Выбрать главу

Президиум одобрил эти рекомендации, они действительно содержали серьезные подвижки. Но главную проблему, где насмерть стояли Минобороны, КГБ и Минсредмаш, — проблему инспекций — эти директивы не решали. Поручение, данное Президиумом, Брежнев не выполнил. Очень скоро переговоры наглядно показали это.

Прошло три недели после отъезда Хрущева из Вашингтона. Американский президент собирался совершить вояж по западноевропейским столицам и рассказать союзникам о беседах в Кэмп-Дэвиде. Он вызвал своего посла в Москве Томпсона и прямо спросил: чего же все-таки добивается советский премьер?

Ответ Томпсона, человека серьезного и знающего, был весьма примечательным.

— Хрущев, — сказал он, — на самом деле хочет заключить мирный договор с Восточной Германией так же, как страны НАТО сделали это в отношении Западной Германии. И не столько для того, чтобы создать нам препятствия для доступа в Берлин, скорее, ему нужно закрепить восточные границы Германии и Польши, устранив таким образом источник больших трений в будущем. Что касается Аденауэра, — продолжал Томпсон, — то он вовсе не добивается возвращения восточных земель Германии. Но кто на самом деле не хочет объединения Германии, так это де Голль.

Эйзенхауэр заметил, что советский премьер говорил ему об этом. — Думаю, многое из того, что говорил Хрущев, — сказал Томпсон, — было правильным. Все больше и больше я прихожу к мнению, что нельзя достичь быстрого и полного объединения двух частей Германии.

— А что в отношении испытаний?

— Хрущев будет добиваться их всеобщего запрещения. Потому что его главная цель — помешать Китаю и Германии заполучить это оружие. Возобновление подземных испытаний позволило бы китайцам и немцам в конце концов создать атомную бомбу.

Под конец президент стал расспрашивать посла о замыслах Хрущева относительно всеобщего разоружения. Как бы размышляя вслух, Томпсон ответил:

— Хрущев действительно хочет прогресса в сокращении вооружений. В этом он опередил многих своих соотечественников. Поэтому он столкнется с огромной оппозицией со стороны некоторых своих коллег, и отнюдь нет уверенности, что сможет довести дело до конца.

На это Эйзенхауэр пророчески заметил:

— Хрущев не может быть уверен в прочности своего положения, как Сталин.

Разумеется, он, Эйзенхауэр, едва ли захочет идти так далеко в разоружении, как Хрущев.
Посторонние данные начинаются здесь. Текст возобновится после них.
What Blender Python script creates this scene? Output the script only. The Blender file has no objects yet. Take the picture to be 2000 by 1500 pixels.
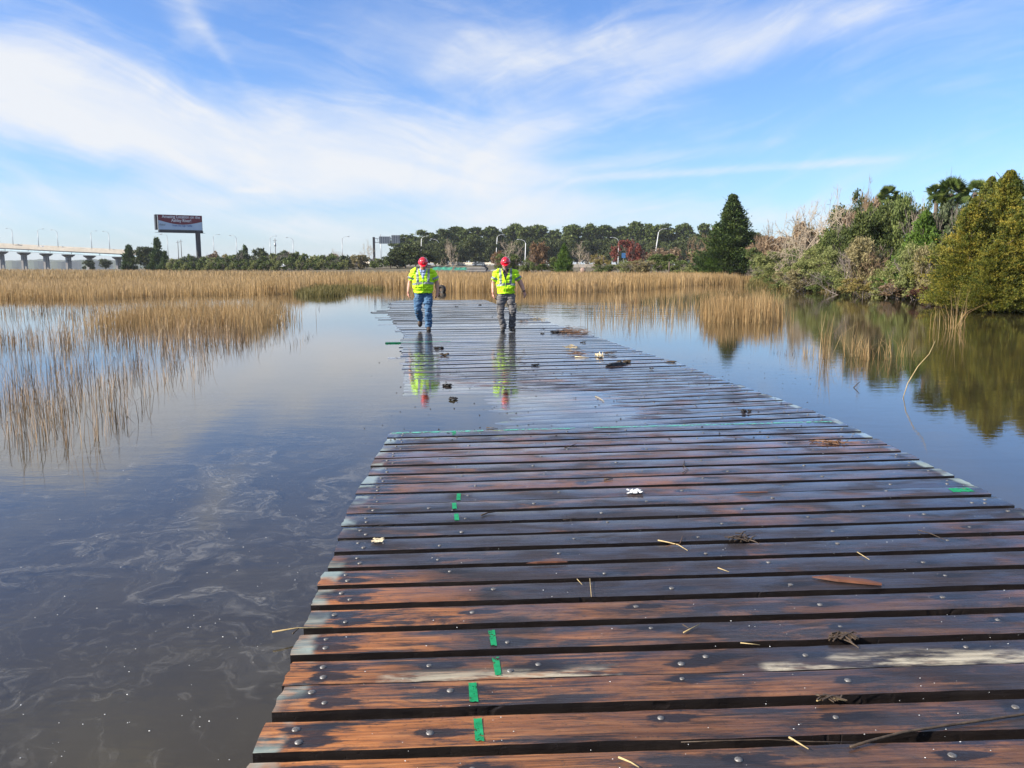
import bpy, bmesh, math, random
import numpy as np
from mathutils import Vector, Matrix, noise as mnoise
random.seed(7)
R = np.random.default_rng(11)
sc = bpy.context.scene
COL = sc.collection
H_CAM = 1.70
F = 1600.0
PITCH = math.radians(8.18)
SP, CP = math.sin(PITCH), math.cos(PITCH)

# ---------------------------------------------------------------- photo geometry
def ray(px, py):
    u = (px - 1000) / F; v = (py - 750) / F
    return (u, CP - v * SP, -(SP + v * CP))
def at(px, py, D):
    d = ray(px, py); t = D / d[1]
    return Vector((d[0] * t, D, H_CAM + d[2] * t))
def gnd(px, py, z=0.0):
    d = ray(px, py); t = (z - H_CAM) / d[2]
    return Vector((d[0] * t, d[1] * t, z))

# ---------------------------------------------------------------- object helpers
def tag(o, label=None, cat=None, group=None, kind=None):
    if label: o['label'] = label
    if cat: o['category'] = cat
    if group: o['group'] = group
    if kind: o['kind'] = kind
    return o
def empty(name, loc, rz=0.0):
    o = bpy.data.objects.new(name, None); COL.objects.link(o)
    o.location = loc; o.rotation_euler = (0, 0, rz); o.empty_display_size = .2
    return o
def link(name, me, mat=None, parent=None, loc=None, rz=0.0):
    o = bpy.data.objects.new(name, me); COL.objects.link(o)
    if mat is not None and not me.materials:
        for m in (mat if isinstance(mat, (list, tuple)) else [mat]): me.materials.append(m)
    if parent is not None: o.parent = parent
    if loc is not None: o.location = loc
    if rz: o.rotation_euler = (0, 0, rz)
    return o
def np_mesh(name, V, Q, tint=None, smooth=False):
    """V (n,3), Q (m,k) faces of equal size"""
    me = bpy.data.meshes.new(name)
    V = np.asarray(V, np.float32); Q = np.asarray(Q, np.int32); m, k = Q.shape
    me.vertices.add(len(V)); me.vertices.foreach_set('co', V.ravel())
    me.loops.add(m * k); me.loops.foreach_set('vertex_index', Q.ravel())
    me.polygons.add(m); me.polygons.foreach_set('loop_start', np.arange(0, m * k, k, dtype=np.int32))
    me.polygons.foreach_set('loop_total', np.full(m, k, np.int32))
    me.polygons.foreach_set('use_smooth', np.full(m, bool(smooth)))
    if tint is not None:
        a = me.attributes.new('tint', 'FLOAT', 'FACE'); a.data.foreach_set('value', np.asarray(tint, np.float32))
    me.update(calc_edges=True)
    return me
def vattr(me, name, vals):
    a = me.attributes.new(name, 'FLOAT', 'POINT'); a.data.foreach_set('value', np.asarray(vals, np.float32))
def quad_mesh(name, P4, tint=None):
    n = len(P4)
    return np_mesh(name, P4.reshape(-1, 3), np.arange(4 * n).reshape(n, 4), tint)
class MB:
    """collects simple solids into one mesh"""
    def __init__(s): s.bm = bmesh.new()
    def box(s, c, d, rot=None, taper=None):
        M = Matrix.Translation(Vector(c)) @ (rot.to_4x4() if rot else Matrix.Identity(4))
        vs = []
        for z in (-.5, .5):
            k = (taper if taper and z > 0 else 1)
            for x, y in ((-.5, -.5), (.5, -.5), (.5, .5), (-.5, .5)):
                vs.append(s.bm.verts.new(M @ Vector((x * d[0] * k, y * d[1] * k, z * d[2]))))
        for f in ((3, 2, 1, 0), (4, 5, 6, 7), (0, 1, 5, 4), (1, 2, 6, 5), (2, 3, 7, 6), (3, 0, 4, 7)):
            s.bm.faces.new([vs[i] for i in f])
        return s
    def tube(s, pts, rad, n=8):
        pts = [Vector(p) for p in pts]
        if not isinstance(rad, (list, tuple)): rad = [rad] * len(pts)
        rings = []; pu = None
        for i, p in enumerate(pts):
            t = (pts[min(i + 1, len(pts) - 1)] - pts[max(i - 1, 0)]).normalized()
            if pu is None: pu = t.orthogonal().normalized()
            pu = (pu - t * pu.dot(t)).normalized(); w = t.cross(pu)
            rings.append([s.bm.verts.new(p + (pu * math.cos(a) + w * math.sin(a)) * rad[i]) for a in [2 * math.pi * k / n for k in range(n)]])
        for a, b in zip(rings, rings[1:]):
            for k in range(n): s.bm.faces.new((a[k], a[(k + 1) % n], b[(k + 1) % n], b[k]))
        s.bm.faces.new(rings[0][::-1]); s.bm.faces.new(rings[-1])
        return s
    def loft(s, rings):
        """rings: list of lists of points, closed with caps"""
        rr = [[s.bm.verts.new(Vector(p)) for p in r] for r in rings]; n = len(rr[0])
        for a, b in zip(rr, rr[1:]):
            for k in range(n): s.bm.faces.new((a[k], a[(k + 1) % n], b[(k + 1) % n], b[k]))
        s.bm.faces.new(rr[0][::-1]); s.bm.faces.new(rr[-1])
        return s
    def ball(s, c, r, sc3=(1, 1, 1), u=14, v=9, rot=None):
        M = Matrix.Translation(Vector(c)) @ (rot.to_4x4() if rot else Matrix.Identity(4)) @ Matrix.Diagonal((r * sc3[0], r * sc3[1], r * sc3[2], 1))
        bmesh.ops.create_uvsphere(s.bm, u_segments=u, v_segments=v, radius=1, matrix=M); return s
    def mesh(s, name, smooth=False):
        me = bpy.data.meshes.new(name); bmesh.ops.recalc_face_normals(s.bm, faces=s.bm.faces[:])
        s.bm.to_mesh(me); s.bm.free()
        if smooth:
            for p in me.polygons: p.use_smooth = True
        return me
    def build(s, name, mat, parent=None, smooth=False, loc=None, rz=0.0):
        return link(name, s.mesh(name, smooth), mat, parent, loc, rz)

# ---------------------------------------------------------------- node helpers
class NT:
    def __init__(s, tree): s.t = tree; tree.nodes.clear()
    def n(s, typ, ins=None, **props):
        nd = s.t.nodes.new(typ)
        for k, v in props.items(): setattr(nd, k, v)
        if ins:
            for k, v in ins.items(): s.set(nd.inputs[k], v)
        return nd
    def set(s, sock, v):
        if isinstance(v, bpy.types.NodeSocket): s.t.links.new(v, sock)
        elif isinstance(v, bpy.types.Node): s.t.links.new(v.outputs[0], sock)
        else:
            if sock.type == 'RGBA' and not hasattr(v, '__len__'): v = (v, v, v, 1)
            elif sock.type == 'RGBA' and len(v) == 3: v = tuple(v) + (1,)
            sock.default_value = v
    def m(s, op, a, b=None, c=None, clamp=False):
        nd = s.t.nodes.new('ShaderNodeMath'); nd.operation = op; nd.use_clamp = clamp
        for i, v in enumerate((a, b, c)):
            if v is not None: s.set(nd.inputs[i], v)
        return nd.outputs[0]
    def smooth(s, v, lo, hi):
        nd = s.n('ShaderNodeMapRange', {0: v, 1: lo, 2: hi, 3: 0.0, 4: 1.0}, interpolation_type='SMOOTHSTEP'); return nd.outputs[0]
    def mix(s, f, a, b, blend='MIX'):
        nd = s.t.nodes.new('ShaderNodeMix'); nd.data_type = 'RGBA'; nd.blend_type = blend
        s.set(nd.inputs[0], f); s.set(nd.inputs[6], a); s.set(nd.inputs[7], b); return nd.outputs[2]
    def ramp(s, f, stops):
        nd = s.n('ShaderNodeValToRGB'); s.set(nd.inputs[0], f); e = nd.color_ramp.elements
        while len(e) < len(stops): e.new(0.5)
        for el, (p, c) in zip(e, stops): el.position = p; el.color = tuple(c) + (1,)
        return nd.outputs[0]
    def noise(s, vec, scale, detail=3, rough=.55, dist=0.0, out=0):
        nd = s.n('ShaderNodeTexNoise', {'Scale': scale, 'Detail': detail, 'Roughness': rough, 'Distortion': dist})
        if vec is not None: s.set(nd.inputs['Vector'], vec)
        return nd.outputs[out]
    def vmul(s, vec, v3):
        nd = s.n('ShaderNodeVectorMath', operation='MULTIPLY'); s.set(nd.inputs[0], vec); s.set(nd.inputs[1], v3); return nd.outputs[0]
    def vadd(s, vec, v3):
        nd = s.n('ShaderNodeVectorMath', operation='ADD'); s.set(nd.inputs[0], vec); s.set(nd.inputs[1], v3); return nd.outputs[0]
    def xyz(s, x, y, z):
        nd = s.n('ShaderNodeCombineXYZ'); s.set(nd.inputs[0], x); s.set(nd.inputs[1], y); s.set(nd.inputs[2], z); return nd.outputs[0]
    def sep(s, v):
        nd = s.n('ShaderNodeSeparateXYZ'); s.set(nd.inputs[0], v); return nd.outputs
    def bump(s, h, strength=.3, dist=.01):
        return s.n('ShaderNodeBump', {'Height': h, 'Strength': strength, 'Distance': dist}).outputs[0]
    def out(s, surf=None, vol=None):
        o = s.n('ShaderNodeOutputMaterial')
        if surf is not None: s.set(o.inputs['Surface'], surf)
        if vol is not None: s.set(o.inputs['Volume'], vol)
def newmat(name):
    m = bpy.data.materials.new(name); m.use_nodes = True
    return m, NT(m.node_tree)
def bsdf(N, **kw):
    return N.n('ShaderNodeBsdfPrincipled', {k.replace('_', ' '): v for k, v in kw.items()}).outputs[0]
def mottled(name, c1, c2, scale=3.0, rough=.7, bump=0.0, c3=None, spec=.3, metallic=0.0, stretch=(1, 1, 1), coat=0.0):
    m, N = newmat(name)
    tc = N.n('ShaderNodeTexCoord').outputs['Object']
    v = N.vmul(tc, stretch)
    nz = N.noise(v, scale, 4, .6)
    st = [(.3, c1), (.7, c2)] if c3 is None else [(.28, c1), (.5, c2), (.72, c3)]
    c = N.ramp(nz, st)
    kw = dict(Base_Color=c, Roughness=rough, Metallic=metallic, Specular_IOR_Level=spec, Coat_Weight=coat)
    if bump: kw['Normal'] = N.bump(N.noise(v, scale * 4, 3), bump, .02)
    N.out(bsdf(N, **kw)); return m
def foliage(name, cols, trans=.25, rough=.6):
    m, N = newmat(name)
    t = N.n('ShaderNodeAttribute', attribute_name='tint').outputs['Fac']
    k = len(cols) - 1
    c = N.ramp(t, [(.08 + .84 * i / k, c) for i, c in enumerate(cols)])
    p = bsdf(N, Base_Color=c, Roughness=rough, Specular_IOR_Level=.25)
    tr = N.n('ShaderNodeBsdfTranslucent', {'Color': c}).outputs[0]
    mx = N.n('ShaderNodeMixShader', {0: trans, 1: p, 2: tr}).outputs[0]
    N.out(mx); return m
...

Но «предположим, мы разоружимся во всем, кроме ракет и бомб. Трудно представить, что в этих условиях может быть начата какая-либо серьезная война».

Пройдет два года, и Советский Союз внесет в Женеве поправку к своим предложениям о всеобщем и полном разоружении. Она будет предусматривать сохранение ограниченного числа ракет и ядерного оружия как средства сдерживания.
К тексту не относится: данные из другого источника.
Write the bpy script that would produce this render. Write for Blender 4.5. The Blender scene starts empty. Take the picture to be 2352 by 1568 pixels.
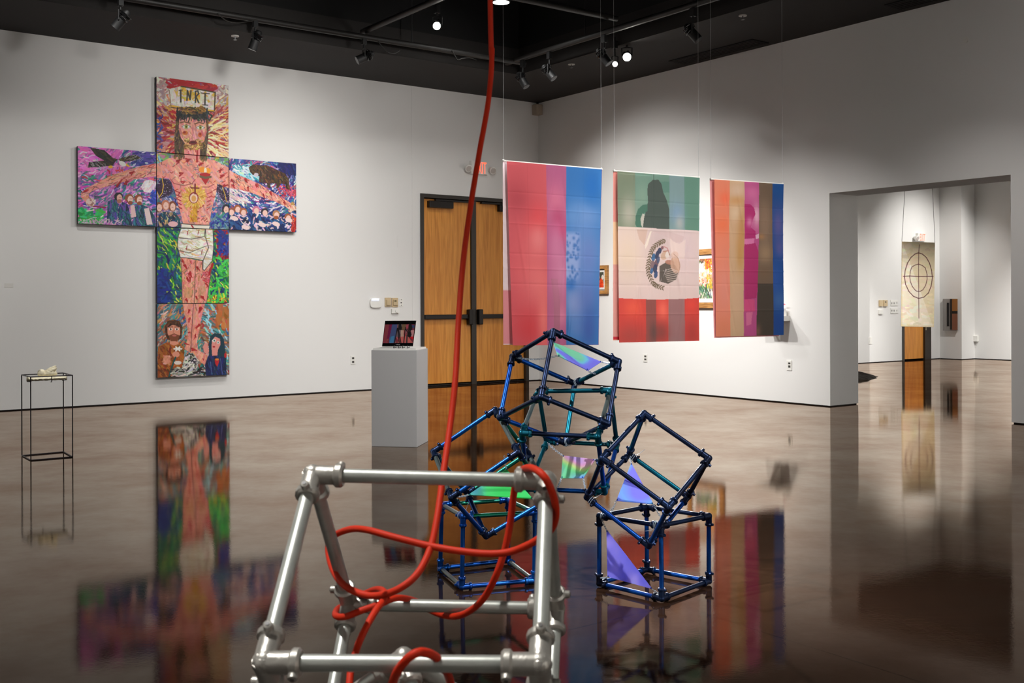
import bpy, bmesh, math, random
import numpy as np
from mathutils import Vector, Matrix

# ------------------------------------------------------------------ camera / world / exposure
SC = bpy.context.scene
COL = SC.collection
FPX, CX, CY, HCAM = 2450.0, 1176.0, 696.5, 1.206
RO = math.radians(0.2)
RV = Vector((math.cos(RO), 0, -math.sin(RO)))
UV = Vector((math.sin(RO), 0, math.cos(RO)))
OV = Vector((0, 0, HCAM))
cam_d = bpy.data.cameras.new('camera')
cam = bpy.data.objects.new('camera', cam_d)
COL.objects.link(cam)
cam.matrix_world = Matrix(((RV.x, UV.x, 0, 0), (RV.y, UV.y, -1, 0), (RV.z, UV.z, 0, HCAM), (0, 0, 0, 1)))
cam_d.sensor_width = 36.0
cam_d.lens = FPX / 2352 * 36.0
cam_d.shift_y = (CY - 784) / 2352
cam_d.clip_start = 0.05
cam_d.dof.use_dof = True
cam_d.dof.focus_distance = 6.5
cam_d.dof.aperture_fstop = 13.0
SC.camera = cam
SC.view_settings.view_transform = 'Standard'
SC.view_settings.look = 'None'
SC.view_settings.exposure = 0.0
SC.view_settings.gamma = 1.0
SC.view_settings.use_curve_mapping = False
W = bpy.data.worlds.new('world')
SC.world = W
W.use_nodes = True
W.node_tree.nodes['Background'].inputs[0].default_value = (0.5, 0.48, 0.45, 1)
W.node_tree.nodes['Background'].inputs[1].default_value = 0.0
SC.cycles.max_bounces = 8
SC.cycles.diffuse_bounces = 5
SC.cycles.sample_clamp_indirect = 4.0
SC.cycles.caustics_reflective = False
SC.cycles.caustics_refractive = False

# room frame: corner, direction of the left wall (a) and of the right wall (b)
CO = Vector((0.42, 16.72, 0))
AV = Vector((-0.8055, -0.5926, 0)).normalized()
BV = Vector((0.5926, -0.8055, 0)).normalized()
CEIL, VOID = 4.34, 5.9


def rp(a, b, z=0.0):
    return CO + AV * a + BV * b + Vector((0, 0, z))


# ------------------------------------------------------------------ lights of the room and added fill
def srgb(r, g, b, a=1.0):
    f = lambda c: (c / 255 / 12.92) if c / 255 <= 0.04045 else ((c / 255 + 0.055) / 1.055) ** 2.4
    return (f(r), f(g), f(b), a)


def spot(name, loc, target, power, angle=60, blend=0.8, radius=0.05, color=(1, 0.95, 0.88)):
    d = bpy.data.lights.new(name, 'SPOT')
    d.energy = power
    d.spot_size = math.radians(angle)
    d.spot_blend = blend
    d.shadow_soft_size = radius
    d.color = color
    o = bpy.data.objects.new(name, d)
    COL.objects.link(o)
    o.location = loc
    o.rotation_euler = (Vector(target) - Vector(loc)).to_track_quat('-Z', 'Y').to_euler()
    return o


WARM = (1, 0.985, 0.955)
COOL = (0.97, 0.985, 1.0)
PI = math.pi
# name, (a, b, z), aim (a, b, z), watt, cone, lamp radius, colour
LIGHTS = [
    # washers for the wall with the cross
    ('wall_spot', (11.4, 3.6, 4.0), (11.2, 0, 1.8), 700, 100, .05, WARM),
    ('wall_spot', (4.2, 3.4, 4.0), (5.3, 0, 2.3), 118, 85, .03, WARM),
    ('wall_spot', (4.8, 3.0, 4.0), (4.2, 0, 1.7), 135, 85, .13, WARM),
    ('wall_spot', (5.9, 4.6, 4.0), (5.5, 0, 3.2), 190, 75, .13, WARM),
    ('wall_spot', (3.4, 4.6, 4.0), (3.0, 0, 3.0), 125, 75, .13, WARM),
    # wall behind the flags
    ('wall_spot', (3.2, 1.9, 4.0), (0, 2.6, 1.2), 380, 85, .05, WARM),
    ('wall_spot', (3.6, 3.6, 4.0), (0, 3.3, .5), 780, 62, .04, WARM),
    ('wall_spot', (3.4, 5.3, 4.0), (0, 5.1, .6), 330, 62, .04, WARM),
    ('wall_spot', (2.4, 8.6, 4.0), (0, 7.0, .8), 110, 62, .04, WARM),
    ('wall_spot', (4.0, 11.0, 4.0), (0, 10.4, 1.9), 150, 98, .05, WARM),
    # flags from the viewer's side
    ('flag_spot', (5.2, 10.4, 4.3), (4.75, 6.2, 1.5), 1150, 50, .05, WARM),
    ('flag_spot', (3.3, 10.4, 4.3), (3.3, 6.2, 1.6), 620, 45, .05, WARM),
    ('flag_spot', (2.0, 10.4, 4.3), (2.1, 6.2, 1.6), 650, 45, .05, WARM),
    # sculptures: lamps high behind them, shining toward the viewer, and one from the side
    ('sculpture_spot', (3.85, 3.1, 4.25), (7.0, 9.9, .6), 2600, 15, .05, COOL),
    ('sculpture_spot', (1.5, 3.65, 4.15), (6.7, 9.9, .5), 2600, 14, .05, COOL),
    ('sculpture_spot', (7.2, 13.4, 4.3), (6.9, 9.9, .6), 900, 28, .04, COOL),  # unseen lamp on the viewer's side, added to brighten the panels
    ('sculpture_spot', (10.8, 9.2, 4.2), (7.1, 9.9, .6), 1300, 28, .04, COOL),
    ('sculpture_spot', (10.4, 11.2, 4.3), (9.5, 12.1, .62), 700, 18, .03, WARM),
    ('sculpture_spot', (7.4, 5.6, 4.3), (8.2, 4.3, .62), 420, 11, .03, WARM),
    # neighbouring room
    ('far_room_spot', (-4.4, 2.8, 4.1), (-5.2, .3, 1.4), 1600, 90, .05, WARM),
    ('far_room_spot', (-9.4, 2.8, 4.1), (-9.6, .3, 1.2), 420, 80, .05, WARM),
    ('far_room_spot', (-8.6, 4.8, 4.1), (-11.0, 4.0, 1.0), 2700, 75, .05, WARM),
    ('far_room_spot', (-5.6, 7.5, 4.2), (-7.1, 2.0, 1.2), 1100, 20, .05, WARM),
    ('far_room_spot', (-5.5, 9.5, 4.2), (-5.5, 13.8, 1.6), 2500, 110, .05, WARM),
    # unseen washers on the walls behind the viewer, added as ambient fill
    ('wall_spot', (10.6, 12.0, 4.3), (14, 12.0, 2.0), 650, 110, .05, WARM),
    ('wall_spot', (9.0, 16.6, 4.3), (9.0, 20, 2.0), 1300, 110, .05, WARM),
    ('wall_spot', (4.5, 16.6, 4.3), (4.5, 20, 2.0), 2300, 110, .05, WARM),
    ('wall_spot', (3.4, 15.5, 4.3), (0, 15.5, 2.0), 360, 110, .05, WARM),
]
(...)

Мысли о разоружении не покидали Эйзенхауэра на протяжении всей осени. Он безжалостно зарубил предложение своих военных по проекту нового бомбардировщика Б-70.

— Через десять лет, — заявил он своим генералам, — ракетные возможности обеих стран будут такими, что мы сможем много раз уничтожить друг друга. Самолеты — это оружие прошлого века. Говорить о них сейчас — все равно что предлагать изготовлять луки и стрелы, когда уже изобретен порох. Если дать им волю, — ворчал президент, — то они принесут мне на утверждение проект оснащения морского лайнера «Куин Элизабет» с крыльями длиной в целую милю и мотором такой мощности, чтобы поднять эту махину в воздух.

А тем временем Никита Сергеевич с воодушевлением отдался подготовке ответного визита Эйзенхауэра в Советский Союз. Специальная комиссия посетила Иркутск и Хабаровск, куда собирались повезти президента. Она наметила широкий фронт подготовительных работ — ломали трущобы, строили гостиницы, особняки, благоустраивали города. В Иркутске до сих пор стоит прекрасная гостиница «Сибирь» как памятник этому несостоявшемуся визиту, а на берегу Байкала, у истока Ангары, — «Эйзенхауэровская дача», превращенная позже в санаторий.

Посол Томпсон как-то сказал Хрущеву, что в Советском Союзе нет поля для гольфа. Ему не нужно было напоминать, что президент любит эту игру. «Как нет?» — удивился Хрущев. Тут же под Москвой было построено гольфовое поле на 18 лунок. Говорят, что Хрущев даже брал уроки для того, чтобы сыграть несколько лунок с Эйзенхауэром.